You need to refine that question a bit. Are you looking for a hardware solution or are you looking for someone to give you a free program? How fast is the shaft rotating? Do you want to calculate rpm, do you want an over speed alarm, or do you want loss of rotation detection?
The key to getting a good answer is asking a good question.
As Tom said, we need more information on what you are trying to do. However, if you just want to know if something is spinning you can use a prox to count the time between teeth on a sprocket if the teeth aren't moving too fast for your PLC input card to detect them. Basically, just have a timer that restarts every time the prox is made. When the timer times out, it should indicate that the shaft has stopped. If the shaft is moving with any speed, you will need to use a high speed counter, then its just a matter of pulling the frequency out of it.
What is best way to pick up shaft rotation. I know using a prox. switch, picking up the teeth. I need to know a good program using RSLogix 500.
Thanks
I am running a sugar mill I need to know went the shaft stops.
I just need someone to put me in right path in the RSlogix program , do I go with a HSC?
Whether or not you need to use a high speed counter module depends on the speed you have to deal with. If the prox signals change state faster than the PLC's scan time, you need the HSC.
For example, lets say you have a prox mounted so that it detects a 20 tooth gear mounted on the shaft. Lets also say that it is mounted so that the on and off times are exactly the same. At 60 RPM you get 20 on/off cycles of the prox, 50 milliseconds per cycle. That's 25 milliseconds on, 25 milliseconds off. You should be able to detect that with the prox wired to a standard input module.
At 600 RPM the duration of a cycle drops to 5 millseconds, 2.5 mS on/2,5 mS off. You'll need a HSC module for that.
Do the same analysis on the setup you plan to use to make your decision.
And if you do the math as Steve pointed out, and it is "close", be sure to account for switching latency of the proximity sensor and potential for variations too.
As for the program, I normally use a timer that is always running when I want to detect the failure, and then reset it on the rising and falling edge of the sensor. If your sensor on and off times are unequal, then use two separate timers.

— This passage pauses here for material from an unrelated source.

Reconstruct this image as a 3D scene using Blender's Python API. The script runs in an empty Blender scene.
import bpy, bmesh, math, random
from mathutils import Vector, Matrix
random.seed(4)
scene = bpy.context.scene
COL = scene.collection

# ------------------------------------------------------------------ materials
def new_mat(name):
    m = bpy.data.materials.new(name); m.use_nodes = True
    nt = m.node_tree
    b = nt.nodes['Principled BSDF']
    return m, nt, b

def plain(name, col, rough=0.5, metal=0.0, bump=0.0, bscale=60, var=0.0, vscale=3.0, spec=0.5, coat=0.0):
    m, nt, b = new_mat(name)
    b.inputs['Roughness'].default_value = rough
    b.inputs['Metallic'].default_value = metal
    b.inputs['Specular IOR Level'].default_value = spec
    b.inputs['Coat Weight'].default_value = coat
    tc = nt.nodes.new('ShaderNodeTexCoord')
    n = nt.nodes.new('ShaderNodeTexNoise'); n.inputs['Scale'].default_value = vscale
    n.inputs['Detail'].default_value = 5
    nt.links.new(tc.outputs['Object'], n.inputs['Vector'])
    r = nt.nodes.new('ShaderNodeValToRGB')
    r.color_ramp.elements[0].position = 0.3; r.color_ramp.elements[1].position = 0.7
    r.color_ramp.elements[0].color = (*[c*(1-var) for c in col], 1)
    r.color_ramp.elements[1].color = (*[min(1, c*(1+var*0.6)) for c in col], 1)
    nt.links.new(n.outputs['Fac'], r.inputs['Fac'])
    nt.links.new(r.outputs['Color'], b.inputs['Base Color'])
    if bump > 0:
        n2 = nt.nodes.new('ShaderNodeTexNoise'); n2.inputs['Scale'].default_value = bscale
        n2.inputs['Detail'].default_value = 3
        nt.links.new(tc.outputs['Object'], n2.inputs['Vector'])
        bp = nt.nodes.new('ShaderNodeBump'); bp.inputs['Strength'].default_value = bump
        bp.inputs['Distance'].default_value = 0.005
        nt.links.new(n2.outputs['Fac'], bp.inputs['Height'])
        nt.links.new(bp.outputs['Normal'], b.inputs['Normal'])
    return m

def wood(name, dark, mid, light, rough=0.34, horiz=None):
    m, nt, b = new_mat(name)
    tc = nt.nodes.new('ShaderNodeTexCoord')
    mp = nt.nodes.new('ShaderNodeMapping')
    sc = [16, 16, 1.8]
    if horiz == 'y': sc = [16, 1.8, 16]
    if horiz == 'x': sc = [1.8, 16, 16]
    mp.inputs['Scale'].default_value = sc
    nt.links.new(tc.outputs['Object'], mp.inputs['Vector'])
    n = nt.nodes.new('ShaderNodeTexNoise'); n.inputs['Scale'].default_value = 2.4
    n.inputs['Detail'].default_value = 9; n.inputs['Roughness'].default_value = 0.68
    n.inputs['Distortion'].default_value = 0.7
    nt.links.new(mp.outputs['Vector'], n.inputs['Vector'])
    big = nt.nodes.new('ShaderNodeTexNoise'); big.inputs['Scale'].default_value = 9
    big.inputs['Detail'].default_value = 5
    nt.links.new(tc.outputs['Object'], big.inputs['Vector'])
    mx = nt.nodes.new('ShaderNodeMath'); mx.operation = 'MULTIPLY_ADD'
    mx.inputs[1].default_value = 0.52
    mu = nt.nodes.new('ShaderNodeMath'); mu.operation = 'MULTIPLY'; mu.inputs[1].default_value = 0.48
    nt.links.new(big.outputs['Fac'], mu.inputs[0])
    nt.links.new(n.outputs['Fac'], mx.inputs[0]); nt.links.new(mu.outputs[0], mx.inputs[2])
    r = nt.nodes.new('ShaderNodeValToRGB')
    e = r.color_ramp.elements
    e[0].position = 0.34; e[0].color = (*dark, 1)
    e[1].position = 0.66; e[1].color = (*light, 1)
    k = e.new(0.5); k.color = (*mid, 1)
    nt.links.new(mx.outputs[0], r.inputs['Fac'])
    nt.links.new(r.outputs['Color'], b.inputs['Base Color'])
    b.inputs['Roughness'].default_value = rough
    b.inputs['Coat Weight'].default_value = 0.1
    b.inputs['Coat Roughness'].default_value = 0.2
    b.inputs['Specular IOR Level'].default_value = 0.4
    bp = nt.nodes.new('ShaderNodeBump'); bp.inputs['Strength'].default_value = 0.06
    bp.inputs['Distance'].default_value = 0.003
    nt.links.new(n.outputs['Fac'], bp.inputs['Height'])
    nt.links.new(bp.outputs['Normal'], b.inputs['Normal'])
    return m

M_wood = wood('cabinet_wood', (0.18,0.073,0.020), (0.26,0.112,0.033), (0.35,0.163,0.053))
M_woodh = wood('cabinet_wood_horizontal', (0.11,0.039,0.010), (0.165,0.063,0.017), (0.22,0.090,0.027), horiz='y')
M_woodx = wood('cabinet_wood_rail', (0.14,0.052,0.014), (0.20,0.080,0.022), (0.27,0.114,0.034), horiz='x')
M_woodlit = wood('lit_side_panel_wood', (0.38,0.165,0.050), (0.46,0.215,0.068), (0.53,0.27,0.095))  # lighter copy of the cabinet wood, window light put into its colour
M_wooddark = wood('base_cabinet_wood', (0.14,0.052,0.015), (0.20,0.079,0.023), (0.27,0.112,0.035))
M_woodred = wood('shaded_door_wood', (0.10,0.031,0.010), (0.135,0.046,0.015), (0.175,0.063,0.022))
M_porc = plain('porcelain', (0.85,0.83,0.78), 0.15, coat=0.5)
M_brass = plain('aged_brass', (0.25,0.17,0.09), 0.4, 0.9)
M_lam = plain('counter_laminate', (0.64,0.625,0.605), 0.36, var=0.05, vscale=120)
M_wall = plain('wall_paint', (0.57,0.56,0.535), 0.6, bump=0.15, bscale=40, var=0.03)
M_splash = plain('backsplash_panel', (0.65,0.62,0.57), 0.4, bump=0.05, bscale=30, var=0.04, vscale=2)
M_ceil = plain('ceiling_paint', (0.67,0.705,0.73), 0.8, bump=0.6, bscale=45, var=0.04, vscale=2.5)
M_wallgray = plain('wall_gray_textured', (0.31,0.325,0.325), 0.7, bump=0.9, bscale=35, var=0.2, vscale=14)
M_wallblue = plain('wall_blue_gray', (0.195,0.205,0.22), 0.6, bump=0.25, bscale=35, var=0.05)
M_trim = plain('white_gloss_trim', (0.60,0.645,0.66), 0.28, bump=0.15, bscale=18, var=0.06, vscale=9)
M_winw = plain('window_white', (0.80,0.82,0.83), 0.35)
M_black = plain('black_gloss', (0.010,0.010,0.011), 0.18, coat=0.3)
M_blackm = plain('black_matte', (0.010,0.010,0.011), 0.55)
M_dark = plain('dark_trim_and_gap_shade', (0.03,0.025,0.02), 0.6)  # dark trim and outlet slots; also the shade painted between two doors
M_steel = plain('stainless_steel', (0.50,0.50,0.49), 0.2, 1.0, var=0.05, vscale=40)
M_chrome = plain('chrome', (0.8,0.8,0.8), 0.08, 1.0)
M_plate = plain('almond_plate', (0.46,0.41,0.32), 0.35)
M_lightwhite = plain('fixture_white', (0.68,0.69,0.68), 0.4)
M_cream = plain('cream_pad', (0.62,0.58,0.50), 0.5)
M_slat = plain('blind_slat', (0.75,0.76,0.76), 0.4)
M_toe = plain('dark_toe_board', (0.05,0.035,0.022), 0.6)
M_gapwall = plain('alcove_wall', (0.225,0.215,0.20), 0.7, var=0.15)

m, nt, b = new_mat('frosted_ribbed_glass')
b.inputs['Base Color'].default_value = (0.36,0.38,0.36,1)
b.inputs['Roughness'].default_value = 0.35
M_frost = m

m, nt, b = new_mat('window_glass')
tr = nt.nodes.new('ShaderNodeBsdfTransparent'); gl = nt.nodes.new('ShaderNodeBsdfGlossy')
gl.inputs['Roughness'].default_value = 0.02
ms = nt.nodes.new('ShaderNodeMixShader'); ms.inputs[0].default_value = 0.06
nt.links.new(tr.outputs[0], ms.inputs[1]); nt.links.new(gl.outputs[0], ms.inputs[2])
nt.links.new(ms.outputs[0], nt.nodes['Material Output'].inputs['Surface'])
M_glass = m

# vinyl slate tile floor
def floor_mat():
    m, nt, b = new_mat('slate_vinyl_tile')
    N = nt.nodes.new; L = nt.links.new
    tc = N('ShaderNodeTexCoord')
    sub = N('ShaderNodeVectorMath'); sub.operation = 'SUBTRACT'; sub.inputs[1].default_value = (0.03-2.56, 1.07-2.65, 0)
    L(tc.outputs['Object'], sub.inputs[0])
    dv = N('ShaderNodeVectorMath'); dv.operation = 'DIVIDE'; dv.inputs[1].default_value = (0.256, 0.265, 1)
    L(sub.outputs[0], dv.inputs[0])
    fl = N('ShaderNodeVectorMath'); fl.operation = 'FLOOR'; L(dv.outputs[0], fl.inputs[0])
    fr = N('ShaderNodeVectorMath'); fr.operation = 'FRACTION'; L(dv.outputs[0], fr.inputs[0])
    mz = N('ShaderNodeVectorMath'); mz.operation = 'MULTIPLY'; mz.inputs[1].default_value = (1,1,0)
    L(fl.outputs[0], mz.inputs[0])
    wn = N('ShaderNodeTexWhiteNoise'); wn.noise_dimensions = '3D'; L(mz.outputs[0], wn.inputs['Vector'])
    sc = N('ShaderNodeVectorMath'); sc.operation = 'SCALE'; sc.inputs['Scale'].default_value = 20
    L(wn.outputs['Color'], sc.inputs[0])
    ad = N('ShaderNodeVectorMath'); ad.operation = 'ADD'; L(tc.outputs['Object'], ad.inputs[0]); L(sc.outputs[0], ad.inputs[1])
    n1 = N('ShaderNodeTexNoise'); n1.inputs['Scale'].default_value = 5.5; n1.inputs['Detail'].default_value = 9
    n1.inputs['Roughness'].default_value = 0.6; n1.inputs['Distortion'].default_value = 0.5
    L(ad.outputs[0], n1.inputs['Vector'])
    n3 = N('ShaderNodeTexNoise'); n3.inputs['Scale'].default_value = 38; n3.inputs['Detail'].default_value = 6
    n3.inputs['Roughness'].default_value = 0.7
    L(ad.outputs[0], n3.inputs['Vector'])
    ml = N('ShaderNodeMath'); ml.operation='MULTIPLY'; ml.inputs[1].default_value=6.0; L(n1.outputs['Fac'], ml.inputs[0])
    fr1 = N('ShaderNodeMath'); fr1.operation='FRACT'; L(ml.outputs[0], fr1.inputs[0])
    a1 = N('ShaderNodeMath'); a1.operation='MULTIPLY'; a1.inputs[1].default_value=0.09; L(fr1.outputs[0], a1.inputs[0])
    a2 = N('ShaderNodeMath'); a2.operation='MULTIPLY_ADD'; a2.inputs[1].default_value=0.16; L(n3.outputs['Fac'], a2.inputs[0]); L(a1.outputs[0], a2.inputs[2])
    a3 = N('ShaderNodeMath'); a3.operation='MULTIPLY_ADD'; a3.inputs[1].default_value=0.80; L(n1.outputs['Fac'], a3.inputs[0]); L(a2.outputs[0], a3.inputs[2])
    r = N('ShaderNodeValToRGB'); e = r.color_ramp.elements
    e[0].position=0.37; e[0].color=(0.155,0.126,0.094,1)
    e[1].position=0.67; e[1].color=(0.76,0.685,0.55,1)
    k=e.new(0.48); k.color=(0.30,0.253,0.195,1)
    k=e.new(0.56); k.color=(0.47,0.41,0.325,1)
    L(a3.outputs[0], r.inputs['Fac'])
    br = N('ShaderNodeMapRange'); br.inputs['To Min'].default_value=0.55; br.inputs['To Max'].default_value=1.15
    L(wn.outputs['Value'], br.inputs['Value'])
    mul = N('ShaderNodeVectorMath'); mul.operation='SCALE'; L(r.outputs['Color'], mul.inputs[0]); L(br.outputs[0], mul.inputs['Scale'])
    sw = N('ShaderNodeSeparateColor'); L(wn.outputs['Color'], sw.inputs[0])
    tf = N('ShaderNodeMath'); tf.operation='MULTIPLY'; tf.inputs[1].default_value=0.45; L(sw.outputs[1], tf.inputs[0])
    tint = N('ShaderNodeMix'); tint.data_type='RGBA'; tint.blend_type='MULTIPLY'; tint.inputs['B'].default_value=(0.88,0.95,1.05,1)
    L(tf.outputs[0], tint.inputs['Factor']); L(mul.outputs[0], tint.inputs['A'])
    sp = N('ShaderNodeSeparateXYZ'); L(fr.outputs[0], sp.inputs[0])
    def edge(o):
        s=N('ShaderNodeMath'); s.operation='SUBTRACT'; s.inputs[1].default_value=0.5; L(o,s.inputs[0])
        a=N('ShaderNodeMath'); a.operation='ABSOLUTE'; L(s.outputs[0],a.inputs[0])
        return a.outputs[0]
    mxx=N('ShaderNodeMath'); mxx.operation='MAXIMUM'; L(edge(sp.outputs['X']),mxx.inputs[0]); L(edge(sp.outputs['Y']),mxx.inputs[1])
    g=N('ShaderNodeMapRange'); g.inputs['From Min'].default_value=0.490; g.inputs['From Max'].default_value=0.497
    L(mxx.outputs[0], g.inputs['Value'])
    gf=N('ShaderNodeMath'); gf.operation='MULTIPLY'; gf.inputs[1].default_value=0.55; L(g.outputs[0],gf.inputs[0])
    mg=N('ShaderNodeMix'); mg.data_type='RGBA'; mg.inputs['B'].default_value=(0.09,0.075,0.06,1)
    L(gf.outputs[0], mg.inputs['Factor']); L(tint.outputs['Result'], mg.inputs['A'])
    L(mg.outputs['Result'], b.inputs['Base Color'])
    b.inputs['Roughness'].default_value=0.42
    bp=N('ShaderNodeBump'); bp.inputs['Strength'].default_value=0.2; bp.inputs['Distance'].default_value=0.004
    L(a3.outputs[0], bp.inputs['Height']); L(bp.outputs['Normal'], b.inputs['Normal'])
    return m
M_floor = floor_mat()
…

If the timer(s) times out, then you have a failure.
If all you want to do is to detect whether the shaft has come to a dead stop or not, then there is no need for an HSC module.Use JSR to call a routine when the Stop button has been pressed.
Then in that routine use two timers - One for detecting how long the "Tooth" signal has been high and another for detecting how long the "Tooth" signal has been low. Set appropriate preset times (say 1 sec for the "Tooth" high one and 5 sec for the "Tooth" low one). If either of the timers time out, then you can quite safely say that the shaft has come to a stop.
Actually, also add a considerable delay between when the stop button has been pressed and when the Sub-routine gets called to make sure that the shaft has slowed down enough to bypass the need of an HSC.